En la silla de la terraza, una vez más yo volaba en mis pensamientos y recuerdos. Pensaba en la brevedad de la vida y en la impermanencia, cuando me vino la canción de Lulu Santos: “¡todo muda todo el tiempo, en el muuuuuundo!”. Sentía el frescor del viento en mi rostro. Y quedé admirada con el bienestar que esto me trajo. ¡Tan simple! Y esta sensación provocó un viaje en el tiempo. Y fui tirando en los hilos de la memoria escenas de cuando era niña y corría por el patio. Yo conocía cada rincón de este patio con detalles: dónde estaban los hormigueros, los nidos de pajaritos, los árboles, sus hojas y sus frutos. Comer fruta, guayaba, mandarina, mango, ciruela, caqui y tantas otras, cosechados ahí mismo.

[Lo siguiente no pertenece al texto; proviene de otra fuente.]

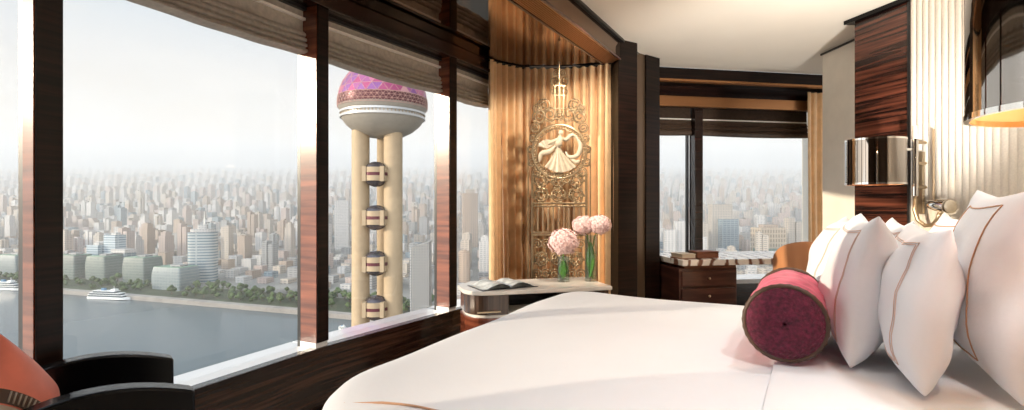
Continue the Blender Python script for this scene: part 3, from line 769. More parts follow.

Ese patio era del tamaño del mundo. Allí inventábamos, junto a mis hermanos, juegos e historias. Algunos días, aventuras emocionantes y peligrosas, desde la caza a tesoros, viajes largos, escalar picos y cerros, construir ciudades, fabricar ladrillos de barro, montar haciendas… También eran comunes los juegos como “soltar cometas”, jugar a las canicas o jugar rayuela. Tiempo de entregarse a cada momento presente. El contacto con cada habitante de ese patio era emocionante: las piedras, la tierra, los animales, insectos y plantas. Al final de un día en el patio, muchas veces la rodilla estaba despellejada, con la ropa y el cuerpo cubiertos de tierra y polvo.
Había una alegría leve y simple. Fue en este tiempo que aprendí a gustar de andar descalza y pisar la tierra.
¡Cómo fue bueno ser niña en el patio de mi infancia!